幾千円のすっぽんに抱かれて浪漫を叫び続けた川崎の夜「和亭 福味」

写真 12-06-16 21 15 19
 「月とすっぽん」という言葉がある。
 夜空に輝く月と泥土を這うすっぽんを対比させた諺である。確かにすっぽんは、月のようにその輝きと満ち欠けで我々の目を楽しませることはないし、1,700万ゼノを超えるブルーツ波を放つこともない。
 でもこういった場合はどうだろう。例えば特別な日に、西麻布の瀟洒なフランス料理店でコース料理を食べているとしよう。前菜とスープを胃に流し込み、メインの料理を迎える準備が整った貴方のもとに、痩せたウェイターが毛足の長い絨毯の上を音もなく歩いてやって来て、こう尋ねる。

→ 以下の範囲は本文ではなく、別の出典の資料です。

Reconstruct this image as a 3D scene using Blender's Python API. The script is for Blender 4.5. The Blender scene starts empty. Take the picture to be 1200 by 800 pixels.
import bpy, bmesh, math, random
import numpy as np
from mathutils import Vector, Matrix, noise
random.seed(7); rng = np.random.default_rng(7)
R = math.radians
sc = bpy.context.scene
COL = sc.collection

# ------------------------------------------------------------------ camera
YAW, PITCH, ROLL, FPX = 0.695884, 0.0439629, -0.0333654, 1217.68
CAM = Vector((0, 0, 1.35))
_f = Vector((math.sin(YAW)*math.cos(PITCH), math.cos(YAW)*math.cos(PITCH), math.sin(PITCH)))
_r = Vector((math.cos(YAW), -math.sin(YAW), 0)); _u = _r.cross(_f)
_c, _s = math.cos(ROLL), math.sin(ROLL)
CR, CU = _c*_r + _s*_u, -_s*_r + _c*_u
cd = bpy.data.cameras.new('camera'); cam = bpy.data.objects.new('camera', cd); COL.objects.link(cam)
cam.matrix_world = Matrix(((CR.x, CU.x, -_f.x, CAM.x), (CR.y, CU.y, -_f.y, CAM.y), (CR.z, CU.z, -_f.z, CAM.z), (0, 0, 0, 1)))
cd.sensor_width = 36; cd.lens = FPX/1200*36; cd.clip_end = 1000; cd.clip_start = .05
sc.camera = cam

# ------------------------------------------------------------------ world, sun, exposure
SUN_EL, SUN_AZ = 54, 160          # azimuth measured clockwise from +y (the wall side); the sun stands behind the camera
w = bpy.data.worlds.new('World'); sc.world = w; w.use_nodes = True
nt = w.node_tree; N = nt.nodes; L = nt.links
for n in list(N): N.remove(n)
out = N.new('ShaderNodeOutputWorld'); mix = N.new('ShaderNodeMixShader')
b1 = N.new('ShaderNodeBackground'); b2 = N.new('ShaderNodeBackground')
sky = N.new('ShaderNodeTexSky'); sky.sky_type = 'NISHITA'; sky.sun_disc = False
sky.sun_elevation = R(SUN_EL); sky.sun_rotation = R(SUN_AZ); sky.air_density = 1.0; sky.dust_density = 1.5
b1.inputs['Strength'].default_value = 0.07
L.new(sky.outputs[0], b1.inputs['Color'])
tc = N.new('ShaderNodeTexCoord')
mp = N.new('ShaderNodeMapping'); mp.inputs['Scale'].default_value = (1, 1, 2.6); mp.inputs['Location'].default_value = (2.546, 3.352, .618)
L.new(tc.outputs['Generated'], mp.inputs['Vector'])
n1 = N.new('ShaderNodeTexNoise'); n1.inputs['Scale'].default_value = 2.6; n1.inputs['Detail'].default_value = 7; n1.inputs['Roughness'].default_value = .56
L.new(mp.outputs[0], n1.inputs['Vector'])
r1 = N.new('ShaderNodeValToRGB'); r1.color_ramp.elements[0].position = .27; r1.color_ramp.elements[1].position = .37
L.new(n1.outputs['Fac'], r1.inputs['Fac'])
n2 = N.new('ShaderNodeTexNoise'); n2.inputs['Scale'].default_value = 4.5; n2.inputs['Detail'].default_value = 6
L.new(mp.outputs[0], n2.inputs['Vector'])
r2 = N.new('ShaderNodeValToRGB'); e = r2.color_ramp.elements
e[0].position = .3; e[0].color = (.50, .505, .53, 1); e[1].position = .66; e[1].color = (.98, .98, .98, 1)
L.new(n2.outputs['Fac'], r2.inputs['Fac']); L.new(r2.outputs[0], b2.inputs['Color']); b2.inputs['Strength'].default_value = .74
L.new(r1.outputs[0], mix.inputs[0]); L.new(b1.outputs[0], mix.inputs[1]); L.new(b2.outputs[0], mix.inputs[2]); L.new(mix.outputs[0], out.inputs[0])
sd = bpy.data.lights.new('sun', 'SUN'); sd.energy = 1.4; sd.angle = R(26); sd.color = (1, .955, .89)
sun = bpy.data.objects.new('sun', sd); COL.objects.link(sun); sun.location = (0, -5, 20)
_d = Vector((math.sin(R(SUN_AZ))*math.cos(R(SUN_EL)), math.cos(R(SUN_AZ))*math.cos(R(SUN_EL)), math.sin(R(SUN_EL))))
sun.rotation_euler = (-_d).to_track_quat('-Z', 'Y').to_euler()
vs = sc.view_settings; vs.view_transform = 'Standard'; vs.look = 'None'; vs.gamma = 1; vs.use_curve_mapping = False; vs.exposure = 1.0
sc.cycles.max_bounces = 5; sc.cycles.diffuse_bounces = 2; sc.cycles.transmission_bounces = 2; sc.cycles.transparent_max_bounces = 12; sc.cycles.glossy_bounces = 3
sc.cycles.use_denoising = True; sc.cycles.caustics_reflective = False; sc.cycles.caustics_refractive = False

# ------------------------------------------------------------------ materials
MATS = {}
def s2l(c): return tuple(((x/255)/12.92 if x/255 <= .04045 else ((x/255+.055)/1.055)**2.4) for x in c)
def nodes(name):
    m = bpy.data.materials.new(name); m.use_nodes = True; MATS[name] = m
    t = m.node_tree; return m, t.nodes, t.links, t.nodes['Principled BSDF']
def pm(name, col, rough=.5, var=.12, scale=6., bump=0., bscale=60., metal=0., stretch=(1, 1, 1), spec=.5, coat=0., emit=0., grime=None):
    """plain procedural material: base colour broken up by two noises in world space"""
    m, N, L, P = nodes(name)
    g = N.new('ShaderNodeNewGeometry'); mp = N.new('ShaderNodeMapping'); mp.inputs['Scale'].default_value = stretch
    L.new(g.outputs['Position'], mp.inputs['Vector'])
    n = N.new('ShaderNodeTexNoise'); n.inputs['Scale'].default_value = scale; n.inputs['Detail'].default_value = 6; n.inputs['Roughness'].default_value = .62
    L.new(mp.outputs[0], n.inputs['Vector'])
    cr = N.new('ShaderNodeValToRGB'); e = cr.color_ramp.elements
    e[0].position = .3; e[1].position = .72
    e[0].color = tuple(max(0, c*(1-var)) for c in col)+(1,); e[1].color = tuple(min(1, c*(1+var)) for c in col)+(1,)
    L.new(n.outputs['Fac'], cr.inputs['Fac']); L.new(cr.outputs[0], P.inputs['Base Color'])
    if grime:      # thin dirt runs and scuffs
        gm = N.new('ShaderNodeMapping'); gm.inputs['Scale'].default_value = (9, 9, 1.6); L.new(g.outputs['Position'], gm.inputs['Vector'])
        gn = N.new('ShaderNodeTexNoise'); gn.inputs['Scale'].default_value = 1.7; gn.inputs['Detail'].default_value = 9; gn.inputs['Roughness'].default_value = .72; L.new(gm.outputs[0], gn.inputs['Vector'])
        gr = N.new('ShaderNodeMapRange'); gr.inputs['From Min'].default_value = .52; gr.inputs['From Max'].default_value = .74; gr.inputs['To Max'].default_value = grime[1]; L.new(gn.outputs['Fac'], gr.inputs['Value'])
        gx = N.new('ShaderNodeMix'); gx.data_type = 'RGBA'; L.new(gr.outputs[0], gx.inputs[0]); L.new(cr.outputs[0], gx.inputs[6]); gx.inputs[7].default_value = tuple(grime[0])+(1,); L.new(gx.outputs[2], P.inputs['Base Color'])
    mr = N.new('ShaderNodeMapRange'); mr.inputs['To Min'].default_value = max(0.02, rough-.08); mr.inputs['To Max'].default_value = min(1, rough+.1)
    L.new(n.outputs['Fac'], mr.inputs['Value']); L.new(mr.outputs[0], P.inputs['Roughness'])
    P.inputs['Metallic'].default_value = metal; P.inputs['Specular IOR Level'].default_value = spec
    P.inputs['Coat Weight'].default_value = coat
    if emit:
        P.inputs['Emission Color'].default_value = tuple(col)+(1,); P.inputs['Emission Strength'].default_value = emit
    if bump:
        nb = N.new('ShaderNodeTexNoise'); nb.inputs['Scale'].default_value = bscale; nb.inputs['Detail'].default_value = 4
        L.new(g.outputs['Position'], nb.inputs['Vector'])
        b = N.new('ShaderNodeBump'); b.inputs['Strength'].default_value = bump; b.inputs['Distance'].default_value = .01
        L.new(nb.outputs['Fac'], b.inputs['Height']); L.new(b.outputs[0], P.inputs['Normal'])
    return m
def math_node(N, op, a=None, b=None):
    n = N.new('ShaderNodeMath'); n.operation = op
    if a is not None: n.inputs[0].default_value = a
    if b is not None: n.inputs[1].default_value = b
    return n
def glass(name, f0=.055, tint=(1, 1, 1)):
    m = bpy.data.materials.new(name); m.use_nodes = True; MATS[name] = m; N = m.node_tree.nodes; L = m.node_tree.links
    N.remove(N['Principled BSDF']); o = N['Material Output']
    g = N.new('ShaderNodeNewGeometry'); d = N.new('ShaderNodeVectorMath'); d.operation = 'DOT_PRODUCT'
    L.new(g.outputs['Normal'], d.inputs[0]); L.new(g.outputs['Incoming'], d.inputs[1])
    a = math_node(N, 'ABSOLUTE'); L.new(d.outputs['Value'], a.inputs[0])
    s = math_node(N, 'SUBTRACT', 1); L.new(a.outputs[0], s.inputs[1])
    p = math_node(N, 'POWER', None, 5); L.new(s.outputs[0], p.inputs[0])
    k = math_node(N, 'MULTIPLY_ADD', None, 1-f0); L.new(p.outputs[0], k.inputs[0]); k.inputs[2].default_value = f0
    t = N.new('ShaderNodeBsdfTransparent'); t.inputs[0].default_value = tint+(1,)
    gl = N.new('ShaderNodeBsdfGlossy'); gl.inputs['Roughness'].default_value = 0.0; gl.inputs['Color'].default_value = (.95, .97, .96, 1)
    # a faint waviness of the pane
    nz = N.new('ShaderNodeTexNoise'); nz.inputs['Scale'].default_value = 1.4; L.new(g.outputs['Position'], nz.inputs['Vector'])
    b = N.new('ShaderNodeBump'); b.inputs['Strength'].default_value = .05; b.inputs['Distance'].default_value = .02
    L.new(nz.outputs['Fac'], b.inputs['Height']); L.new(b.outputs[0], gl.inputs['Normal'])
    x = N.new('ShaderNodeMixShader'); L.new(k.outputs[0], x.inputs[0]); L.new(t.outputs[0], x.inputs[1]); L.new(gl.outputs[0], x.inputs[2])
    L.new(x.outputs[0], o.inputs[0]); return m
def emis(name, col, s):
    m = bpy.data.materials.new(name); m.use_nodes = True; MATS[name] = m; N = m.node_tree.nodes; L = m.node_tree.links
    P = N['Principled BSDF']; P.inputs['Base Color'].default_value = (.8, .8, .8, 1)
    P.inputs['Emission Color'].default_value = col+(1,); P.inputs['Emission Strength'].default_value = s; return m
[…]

 「お客様、本日のメインは、月とすっぽんからお選びいただけますが、どちらになさいますか?」
 つまり、そういうことだ。

 川崎駅徒歩3分。“イタリアのヒルタウンをモチーフにした”LA CITTADELLAに入ってすぐ左の路地を入る。そこに香るのは昭和の日本。張りぼての裏側を見るような思いで少し進んだその先に「和亭 福味」(ぐるなび食べログ)はある。
 カウンターを含め全17席の小さな店内には、ねじり鉢巻の大将と女将さん。すっぽんよりガツガツ食いついてくる女将のトークを肴に、全11品のすっぽんコースが饗される。